What have you learned from your years of mission work?

It’s a humbling experience, because I’ve gained so much from being able to travel and to experience the Universal Church in different regions of the world. It has impacted and deepened my love for the Church Christ founded. Few people have had that opportunity, and God’s given that opportunity to me. I have experienced the witness of people who live in extremely difficult situations, and I have seen their faith and courage. It has been a great gift. They have been such a witness to me over the years about what it means to be a follower of Christ.

As someone from Western society, who has experienced all the comforts of life, the experience of serving in missions has allowed me to be able to experience the privations of life, and it has taught me to surrender all of those comforts for the sake of the Gospel. Once in Uganda, I remember having torn mosquito netting, a pail full of hot water to wash—splash—yourself in, and a little hut full of mosquitoes. The toilet was a hole in the ground. We ate boiled bananas morning, noon, and night, by handfuls. I learned that what for me are privations are simply daily life for others. This helps us grow in holiness. We need to embrace that. The people there said, “You are one of the only ones to come and live with us.”

What are your hopes for retirement?

I don’t consider myself retired.
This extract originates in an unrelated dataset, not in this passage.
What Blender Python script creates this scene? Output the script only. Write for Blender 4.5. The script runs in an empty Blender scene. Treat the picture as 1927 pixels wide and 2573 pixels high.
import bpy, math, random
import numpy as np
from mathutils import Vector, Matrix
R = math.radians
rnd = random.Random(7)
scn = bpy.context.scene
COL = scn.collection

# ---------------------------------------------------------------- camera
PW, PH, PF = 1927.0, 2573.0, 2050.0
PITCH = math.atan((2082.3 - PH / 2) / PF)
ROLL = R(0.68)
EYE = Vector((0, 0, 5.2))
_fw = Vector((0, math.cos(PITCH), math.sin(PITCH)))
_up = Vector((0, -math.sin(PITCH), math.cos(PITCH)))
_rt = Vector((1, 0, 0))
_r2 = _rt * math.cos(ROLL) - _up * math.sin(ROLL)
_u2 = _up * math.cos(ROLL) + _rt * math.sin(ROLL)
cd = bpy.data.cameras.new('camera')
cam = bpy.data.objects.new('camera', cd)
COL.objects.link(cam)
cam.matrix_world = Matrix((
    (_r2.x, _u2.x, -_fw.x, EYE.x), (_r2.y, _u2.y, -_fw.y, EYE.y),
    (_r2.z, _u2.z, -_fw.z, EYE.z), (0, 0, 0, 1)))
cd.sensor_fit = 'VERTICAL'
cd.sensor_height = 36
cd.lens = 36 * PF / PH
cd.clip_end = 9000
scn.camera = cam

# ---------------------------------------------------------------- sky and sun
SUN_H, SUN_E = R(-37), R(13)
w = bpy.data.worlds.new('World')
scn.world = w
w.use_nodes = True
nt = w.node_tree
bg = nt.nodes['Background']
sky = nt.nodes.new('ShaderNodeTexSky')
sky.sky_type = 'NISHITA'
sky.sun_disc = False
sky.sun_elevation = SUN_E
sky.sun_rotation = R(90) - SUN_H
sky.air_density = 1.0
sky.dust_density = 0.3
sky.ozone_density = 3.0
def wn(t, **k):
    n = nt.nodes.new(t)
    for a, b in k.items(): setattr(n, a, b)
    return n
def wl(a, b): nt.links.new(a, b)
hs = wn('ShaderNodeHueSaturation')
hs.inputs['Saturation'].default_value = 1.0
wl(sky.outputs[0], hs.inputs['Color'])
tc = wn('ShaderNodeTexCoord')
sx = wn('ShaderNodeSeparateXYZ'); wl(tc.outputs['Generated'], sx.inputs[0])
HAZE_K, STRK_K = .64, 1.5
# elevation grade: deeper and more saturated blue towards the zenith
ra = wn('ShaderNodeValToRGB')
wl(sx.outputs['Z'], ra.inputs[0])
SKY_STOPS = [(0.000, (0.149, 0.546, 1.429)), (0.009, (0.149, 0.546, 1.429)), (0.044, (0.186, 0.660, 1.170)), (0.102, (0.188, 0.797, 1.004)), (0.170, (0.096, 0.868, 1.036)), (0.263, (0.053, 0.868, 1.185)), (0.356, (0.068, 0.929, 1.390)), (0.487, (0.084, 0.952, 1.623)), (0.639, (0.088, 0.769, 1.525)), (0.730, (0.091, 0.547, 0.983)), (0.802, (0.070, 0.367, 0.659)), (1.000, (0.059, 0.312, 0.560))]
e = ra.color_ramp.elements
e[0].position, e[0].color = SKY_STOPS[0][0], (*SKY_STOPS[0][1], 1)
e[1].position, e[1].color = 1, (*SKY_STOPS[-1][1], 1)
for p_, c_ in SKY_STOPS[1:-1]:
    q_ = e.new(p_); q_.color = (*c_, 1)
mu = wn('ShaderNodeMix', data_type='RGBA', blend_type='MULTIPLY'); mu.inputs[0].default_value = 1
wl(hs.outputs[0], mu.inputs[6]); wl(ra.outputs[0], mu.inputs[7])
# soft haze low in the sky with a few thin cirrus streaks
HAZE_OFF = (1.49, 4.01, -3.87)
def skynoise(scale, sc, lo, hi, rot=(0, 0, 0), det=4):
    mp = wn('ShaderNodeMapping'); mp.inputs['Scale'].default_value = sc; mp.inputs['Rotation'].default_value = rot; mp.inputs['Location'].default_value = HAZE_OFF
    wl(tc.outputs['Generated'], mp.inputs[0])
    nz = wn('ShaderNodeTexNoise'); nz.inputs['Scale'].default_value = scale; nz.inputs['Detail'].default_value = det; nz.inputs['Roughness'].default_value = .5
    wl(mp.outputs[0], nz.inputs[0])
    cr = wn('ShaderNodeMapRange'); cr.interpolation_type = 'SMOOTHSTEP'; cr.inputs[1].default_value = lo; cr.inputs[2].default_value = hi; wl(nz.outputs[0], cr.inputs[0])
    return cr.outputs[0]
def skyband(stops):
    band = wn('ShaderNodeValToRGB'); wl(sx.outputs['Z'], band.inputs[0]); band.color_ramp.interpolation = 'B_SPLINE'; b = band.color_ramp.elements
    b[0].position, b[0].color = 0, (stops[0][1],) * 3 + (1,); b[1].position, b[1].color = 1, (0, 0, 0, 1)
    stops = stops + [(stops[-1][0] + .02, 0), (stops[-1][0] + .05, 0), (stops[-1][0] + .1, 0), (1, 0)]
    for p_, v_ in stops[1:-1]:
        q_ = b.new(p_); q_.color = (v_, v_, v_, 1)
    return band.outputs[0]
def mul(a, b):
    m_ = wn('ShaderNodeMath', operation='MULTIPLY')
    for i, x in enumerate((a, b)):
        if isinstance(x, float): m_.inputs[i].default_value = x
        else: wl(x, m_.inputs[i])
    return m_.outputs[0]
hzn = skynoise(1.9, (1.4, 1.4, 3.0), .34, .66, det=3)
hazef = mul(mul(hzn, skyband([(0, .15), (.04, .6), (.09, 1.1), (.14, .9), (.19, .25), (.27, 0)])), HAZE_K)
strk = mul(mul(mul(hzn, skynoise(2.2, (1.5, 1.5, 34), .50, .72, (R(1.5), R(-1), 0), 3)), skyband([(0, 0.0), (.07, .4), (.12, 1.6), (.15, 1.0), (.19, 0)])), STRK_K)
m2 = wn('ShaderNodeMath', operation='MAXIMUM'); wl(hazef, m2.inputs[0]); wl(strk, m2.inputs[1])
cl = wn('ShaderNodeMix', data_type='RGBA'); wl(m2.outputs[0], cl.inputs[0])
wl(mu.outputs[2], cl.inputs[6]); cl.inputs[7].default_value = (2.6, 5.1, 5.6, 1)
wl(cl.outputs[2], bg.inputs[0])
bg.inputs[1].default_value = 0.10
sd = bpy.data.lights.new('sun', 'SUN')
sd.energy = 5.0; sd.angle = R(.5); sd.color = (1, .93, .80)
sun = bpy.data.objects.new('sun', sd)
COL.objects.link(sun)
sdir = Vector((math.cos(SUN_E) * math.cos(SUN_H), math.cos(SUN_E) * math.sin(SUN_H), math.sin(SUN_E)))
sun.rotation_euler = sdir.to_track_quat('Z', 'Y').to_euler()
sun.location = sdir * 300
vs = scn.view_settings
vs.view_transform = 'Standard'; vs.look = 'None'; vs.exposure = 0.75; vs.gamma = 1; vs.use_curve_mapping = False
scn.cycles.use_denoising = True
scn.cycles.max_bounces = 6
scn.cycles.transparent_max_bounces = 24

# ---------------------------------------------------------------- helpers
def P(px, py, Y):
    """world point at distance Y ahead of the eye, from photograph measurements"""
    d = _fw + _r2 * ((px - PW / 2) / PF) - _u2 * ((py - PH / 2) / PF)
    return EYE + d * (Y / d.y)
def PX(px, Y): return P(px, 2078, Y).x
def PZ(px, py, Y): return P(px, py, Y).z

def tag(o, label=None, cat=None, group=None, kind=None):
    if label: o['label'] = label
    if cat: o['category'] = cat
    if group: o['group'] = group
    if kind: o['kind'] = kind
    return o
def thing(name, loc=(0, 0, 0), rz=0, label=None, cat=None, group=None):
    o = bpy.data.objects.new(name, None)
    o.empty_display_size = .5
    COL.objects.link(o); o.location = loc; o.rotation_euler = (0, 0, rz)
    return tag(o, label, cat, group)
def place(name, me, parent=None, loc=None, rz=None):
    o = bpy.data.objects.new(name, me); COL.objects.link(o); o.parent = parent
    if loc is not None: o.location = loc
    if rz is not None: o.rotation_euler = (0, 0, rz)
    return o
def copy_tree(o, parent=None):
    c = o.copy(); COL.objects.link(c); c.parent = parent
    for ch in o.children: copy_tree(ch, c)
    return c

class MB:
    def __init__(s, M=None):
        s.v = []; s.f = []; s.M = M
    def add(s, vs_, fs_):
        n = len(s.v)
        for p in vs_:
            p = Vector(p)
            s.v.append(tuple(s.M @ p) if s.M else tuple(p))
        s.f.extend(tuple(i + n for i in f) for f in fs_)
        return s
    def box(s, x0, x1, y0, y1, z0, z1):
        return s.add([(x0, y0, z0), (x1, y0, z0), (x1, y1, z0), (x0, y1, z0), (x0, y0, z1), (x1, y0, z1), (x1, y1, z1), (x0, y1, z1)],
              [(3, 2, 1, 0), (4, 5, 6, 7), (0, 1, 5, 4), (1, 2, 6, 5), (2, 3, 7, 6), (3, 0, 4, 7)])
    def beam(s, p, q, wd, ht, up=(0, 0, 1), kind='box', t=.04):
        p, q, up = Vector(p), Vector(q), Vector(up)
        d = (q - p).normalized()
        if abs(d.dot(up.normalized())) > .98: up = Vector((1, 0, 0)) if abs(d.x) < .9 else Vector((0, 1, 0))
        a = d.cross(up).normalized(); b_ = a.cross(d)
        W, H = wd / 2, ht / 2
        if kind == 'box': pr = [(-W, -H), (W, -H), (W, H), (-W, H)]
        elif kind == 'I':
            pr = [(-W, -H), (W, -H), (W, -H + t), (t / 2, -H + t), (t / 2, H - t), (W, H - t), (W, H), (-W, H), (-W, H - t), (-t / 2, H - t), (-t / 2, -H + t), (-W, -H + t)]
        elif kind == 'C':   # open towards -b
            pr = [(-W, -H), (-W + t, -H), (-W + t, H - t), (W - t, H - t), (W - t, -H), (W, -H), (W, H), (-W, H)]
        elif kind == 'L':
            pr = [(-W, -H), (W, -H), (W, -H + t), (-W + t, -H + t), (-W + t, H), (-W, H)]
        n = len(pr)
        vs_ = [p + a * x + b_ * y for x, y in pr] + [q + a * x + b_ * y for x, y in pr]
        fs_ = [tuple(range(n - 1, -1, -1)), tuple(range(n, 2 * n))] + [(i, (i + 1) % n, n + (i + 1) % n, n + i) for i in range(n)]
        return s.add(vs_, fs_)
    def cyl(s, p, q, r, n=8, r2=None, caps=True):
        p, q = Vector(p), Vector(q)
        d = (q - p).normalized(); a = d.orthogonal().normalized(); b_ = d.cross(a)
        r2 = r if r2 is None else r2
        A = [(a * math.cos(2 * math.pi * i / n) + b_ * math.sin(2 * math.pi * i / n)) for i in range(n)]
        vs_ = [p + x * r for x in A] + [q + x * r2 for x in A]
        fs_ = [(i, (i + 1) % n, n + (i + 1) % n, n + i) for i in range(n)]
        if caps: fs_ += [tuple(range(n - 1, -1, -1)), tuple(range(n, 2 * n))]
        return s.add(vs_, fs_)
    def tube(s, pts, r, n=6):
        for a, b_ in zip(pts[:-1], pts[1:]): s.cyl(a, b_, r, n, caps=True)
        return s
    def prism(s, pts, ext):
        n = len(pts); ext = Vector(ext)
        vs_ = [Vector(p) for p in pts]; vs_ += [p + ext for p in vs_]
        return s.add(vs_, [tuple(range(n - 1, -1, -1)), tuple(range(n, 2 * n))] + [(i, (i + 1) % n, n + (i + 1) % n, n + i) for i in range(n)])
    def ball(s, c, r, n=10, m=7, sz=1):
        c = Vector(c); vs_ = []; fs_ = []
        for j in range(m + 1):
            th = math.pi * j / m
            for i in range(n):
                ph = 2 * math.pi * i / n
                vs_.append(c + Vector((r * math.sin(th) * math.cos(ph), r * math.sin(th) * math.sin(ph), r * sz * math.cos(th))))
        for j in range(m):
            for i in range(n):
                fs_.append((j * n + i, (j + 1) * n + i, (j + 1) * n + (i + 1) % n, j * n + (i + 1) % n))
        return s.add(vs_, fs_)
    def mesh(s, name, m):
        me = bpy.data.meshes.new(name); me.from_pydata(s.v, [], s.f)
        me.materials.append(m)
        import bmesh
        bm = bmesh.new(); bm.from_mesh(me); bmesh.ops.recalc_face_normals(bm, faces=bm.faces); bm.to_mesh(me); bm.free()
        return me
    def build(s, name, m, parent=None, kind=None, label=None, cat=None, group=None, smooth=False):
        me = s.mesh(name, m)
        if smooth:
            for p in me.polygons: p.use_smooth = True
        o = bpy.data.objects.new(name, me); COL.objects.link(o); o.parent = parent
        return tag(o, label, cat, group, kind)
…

I still have my health. I’m still continuing to teach wherever the Lord opens doors. I don’t see myself stopping. In fact, I have been added as a member of Renewal Ministries’ Speakers’ Bureau.

After your years of service, what aspects of Renewal Ministries do you appreciate most?

God called Renewal Ministries into a worldwide apostolate whereby the lay and ministerial priesthood can work together in the four corners of the world—it’s a profound grace God has given Renewal Ministries for our time. The vision of Renewal Ministries stirs the spirit to be a witness, to proclaim the Gospel, and to serve the Church universal.

Renewal Ministries really created a tremendous opportunity for lay people to experience missions in different parts of the world. I am grateful to have been, and to continue to be, a part of that.